SUPPLIED RECORDS -
====

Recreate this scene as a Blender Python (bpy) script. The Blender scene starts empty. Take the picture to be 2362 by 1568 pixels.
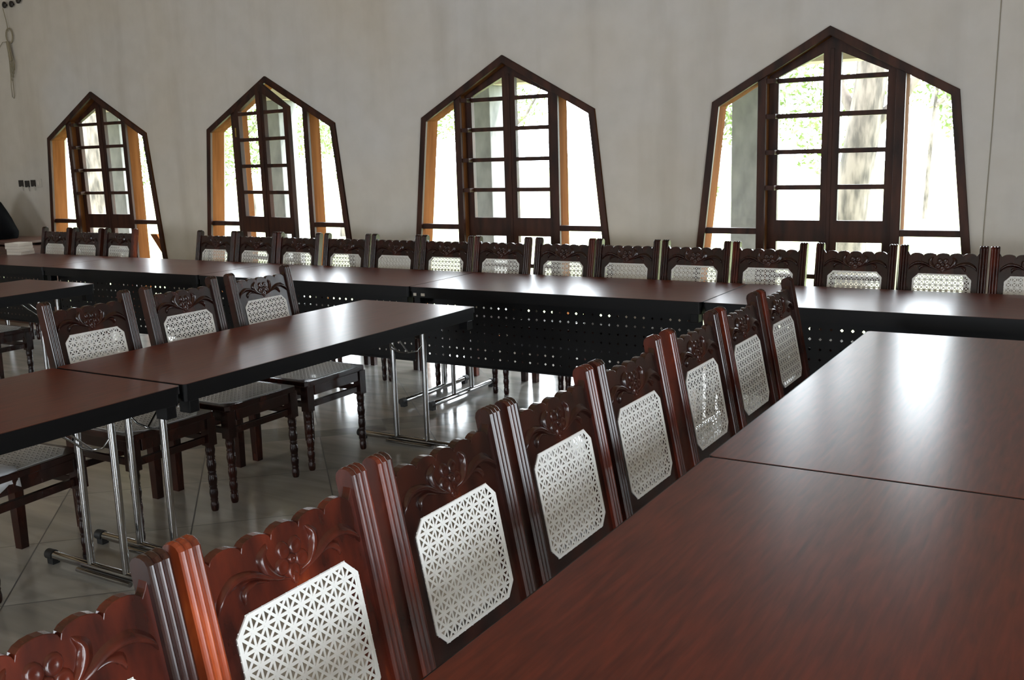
import bpy, math, random
from mathutils import Vector, Matrix
from mathutils.geometry import tessellate_polygon
random.seed(7)
sc = bpy.context.scene
C = sc.collection
PI = math.pi

# ------------------------------------------------------------------ helpers
class M:
    def __init__(s): s.v=[]; s.f=[]; s.sm=[]; s.mi=[]
    def add(s, vs, fs, smooth=False, mi=0):
        b=len(s.v); s.v+= [tuple(p) for p in vs]
        for f in fs: s.f.append([b+i for i in f]); s.sm.append(smooth); s.mi.append(mi)
    def box(s, x0,x1,y0,y1,z0,z1, mi=0):
        s.add([(x0,y0,z0),(x1,y0,z0),(x1,y1,z0),(x0,y1,z0),(x0,y0,z1),(x1,y0,z1),(x1,y1,z1),(x0,y1,z1)],
              [(0,3,2,1),(4,5,6,7),(0,1,5,4),(1,2,6,5),(2,3,7,6),(3,0,4,7)],mi=mi)
    def prism(s, loop, holes, fn, t0, t1, mi=0, smooth=False):
        """loop/holes 2-D polygons; fn(a,b,t)->3-D ; between t0 and t1"""
        loops=[loop]+list(holes); allp=[p for l in loops for p in l]
        tris=tessellate_polygon([[Vector((p[0],p[1],0)) for p in l] for l in loops])
        n=len(allp)
        vs=[fn(a,b,t0) for a,b in allp]+[fn(a,b,t1) for a,b in allp]
        fs=[]
        for t in tris:
            a,b,c=t
            ar=(allp[b][0]-allp[a][0])*(allp[c][1]-allp[a][1])-(allp[b][1]-allp[a][1])*(allp[c][0]-allp[a][0])
            if abs(ar)<1e-12: continue
            if ar<0: a,b,c=a,c,b
            fs.append((a,b,c)); fs.append((n+a,n+c,n+b))
        s.add(vs,fs,mi=mi)
        st=0; b0=len(s.v)-2*n
        for l in loops:
            k=len(l)
            for i in range(k):
                j=(i+1)%k
                s.f.append([b0+st+i,b0+st+j,b0+n+st+j,b0+n+st+i]); s.sm.append(smooth); s.mi.append(mi)
            st+=k
    def tube(s, pts, r, seg=8, caps=True, smooth=True):
        pts=[Vector(p) for p in pts]; n=len(pts)
        rs=r if isinstance(r,(list,tuple)) else [r]*n
        rings=[]; up=None
        for i,p in enumerate(pts):
            d=(pts[min(i+1,n-1)]-pts[max(i-1,0)]).normalized()
            if up is None: up=Vector((0,0,1)) if abs(d.z)<.9 else Vector((1,0,0))
            u=(up-d*up.dot(d)).normalized(); w=d.cross(u); up=u
            rings.append([p+(u*math.cos(2*PI*k/seg)+w*math.sin(2*PI*k/seg))*rs[i] for k in range(seg)])
        vs=[q for R in rings for q in R]; fs=[]
        for i in range(n-1):
            for k in range(seg):
                fs.append((i*seg+k,i*seg+(k+1)%seg,(i+1)*seg+(k+1)%seg,(i+1)*seg+k))
        s.add(vs,fs,smooth)
        if caps:
            s.add(rings[0],[tuple(range(seg))[::-1]]); s.add(rings[-1],[tuple(range(seg))])
    def lathe(s, prof, x, y, seg=14):
        vs=[];fs=[]
        for z,r in prof:
            for k in range(seg): vs.append((x+r*math.cos(2*PI*k/seg),y+r*math.sin(2*PI*k/seg),z))
        for i in range(len(prof)-1):
            for k in range(seg): fs.append((i*seg+k,i*seg+(k+1)%seg,(i+1)*seg+(k+1)%seg,(i+1)*seg+k))
        s.add(vs,fs,True)
        s.add(vs[:seg],[tuple(range(seg))[::-1]]); s.add(vs[-seg:],[tuple(range(seg))])
    def build(s, name, mat, parent=None, bevel=0, recalc=True):
        me=bpy.data.meshes.new(name); me.from_pydata(s.v,[],s.f)
        mats=mat if isinstance(mat,(list,tuple)) else [mat]
        for m in mats: me.materials.append(m)
        me.polygons.foreach_set('use_smooth',s.sm); me.polygons.foreach_set('material_index',s.mi)
        if recalc:
            import bmesh
            bm=bmesh.new(); bm.from_mesh(me)
            bmesh.ops.recalc_face_normals(bm,faces=bm.faces); bm.to_mesh(me); bm.free()
        me.update()
        o=bpy.data.objects.new(name,me); C.objects.link(o)
        if parent: o.parent=parent
        if bevel:
            b=o.modifiers.new('b','BEVEL'); b.width=bevel; b.segments=2; b.limit_method='ANGLE'; b.angle_limit=math.radians(50)
        return o

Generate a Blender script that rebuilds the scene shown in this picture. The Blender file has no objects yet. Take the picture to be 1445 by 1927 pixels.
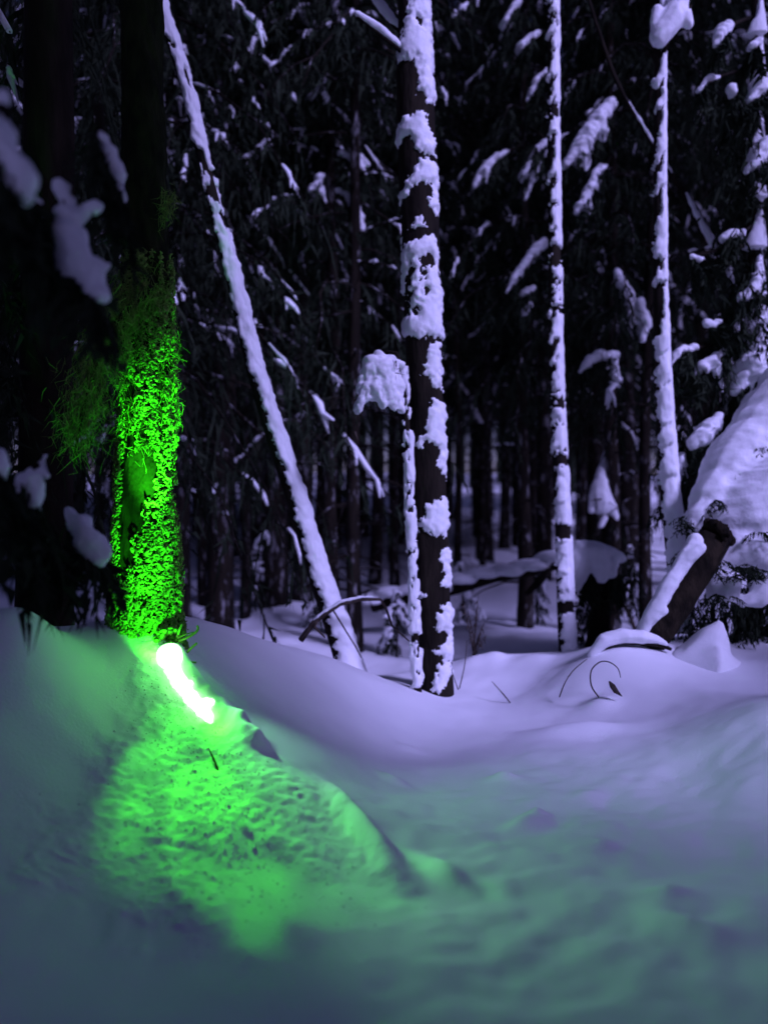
import bpy, math, random
import numpy as np
from mathutils import Vector

random.seed(7)
rng = np.random.default_rng(7)
scene = bpy.context.scene
COL = scene.collection
R = math.radians

# ------------------------------------------------------------------ camera, light, exposure
F = 1455.0            # focal length in photo pixels (photo 1445 x 1927)
CZ = 1.16             # camera height above the snow
cam = bpy.data.cameras.new("camera")
cam.sensor_fit = 'VERTICAL'
cam.sensor_height = 24.0
cam.lens = 24.0 * F / 1927.0
cam.clip_start = 0.05
cam.clip_end = 400
cam.dof.use_dof = True
cam.dof.focus_distance = 3.7
cam.dof.aperture_fstop = 0.6
camo = bpy.data.objects.new("camera", cam)
COL.objects.link(camo)
camo.location = (0, 0, CZ)
camo.rotation_euler = (R(90), 0, 0)
scene.camera = camo

SUN_EL, SUN_AZ = 37.0, 138.0      # light comes from the right and a little behind the camera
world = bpy.data.worlds.new("World")
scene.world = world
world.use_nodes = True
wn = world.node_tree
wn.nodes.clear()
sky = wn.nodes.new("ShaderNodeTexSky")
sky.sky_type = 'NISHITA'
sky.sun_disc = False
sky.sun_elevation = R(SUN_EL)
sky.sun_rotation = R(SUN_AZ)
tint = wn.nodes.new("ShaderNodeMix")
tint.data_type = 'RGBA'
tint.blend_type = 'MULTIPLY'
tint.inputs[0].default_value = 1.0
tint.inputs[7].default_value = (.65, .51, 1.0, 1)
bg = wn.nodes.new("ShaderNodeBackground")
bg.inputs[1].default_value = 0.020
wo = wn.nodes.new("ShaderNodeOutputWorld")
wn.links.new(sky.outputs[0], tint.inputs[6])
wn.links.new(tint.outputs[2], bg.inputs[0])
wn.links.new(bg.outputs[0], wo.inputs[0])

sun = bpy.data.lights.new("moonlight", 'SUN')
sun.energy = 1.52
sun.angle = R(12)
sun.color = (0.45, 0.41, 1.0)
suno = bpy.data.objects.new("moonlight", sun)
COL.objects.link(suno)
sd = Vector((math.sin(R(SUN_AZ)) * math.cos(R(SUN_EL)), math.cos(R(SUN_AZ)) * math.cos(R(SUN_EL)), math.sin(R(SUN_EL))))
suno.rotation_euler = sd.to_track_quat('Z', 'Y').to_euler()
suno.location = sd * 30

scene.view_settings.view_transform = 'Standard'
scene.view_settings.look = 'None'
scene.view_settings.exposure = 1.5
scene.view_settings.gamma = 1.0
scene.view_settings.use_curve_mapping = False


# ------------------------------------------------------------------ helpers
def P(px, py, d):
    """point at distance d in front of the camera seen at photo pixel (px, py)"""
    return Vector(((px - 722.5) / F * d, d, CZ - (py - 963.5) / F * d))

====

WHAT IS EXPECTED - Repeat the lines exactly as they stand, from the opening line of the data through the line with "PI = math.pi". Pictures stay out of the copy.

FULL SOLUTION -
Recreate this scene as a Blender Python (bpy) script. The Blender scene starts empty. Take the picture to be 2362 by 1568 pixels.
import bpy, math, random
from mathutils import Vector, Matrix
from mathutils.geometry import tessellate_polygon
random.seed(7)
sc = bpy.context.scene
C = sc.collection
PI = math.pi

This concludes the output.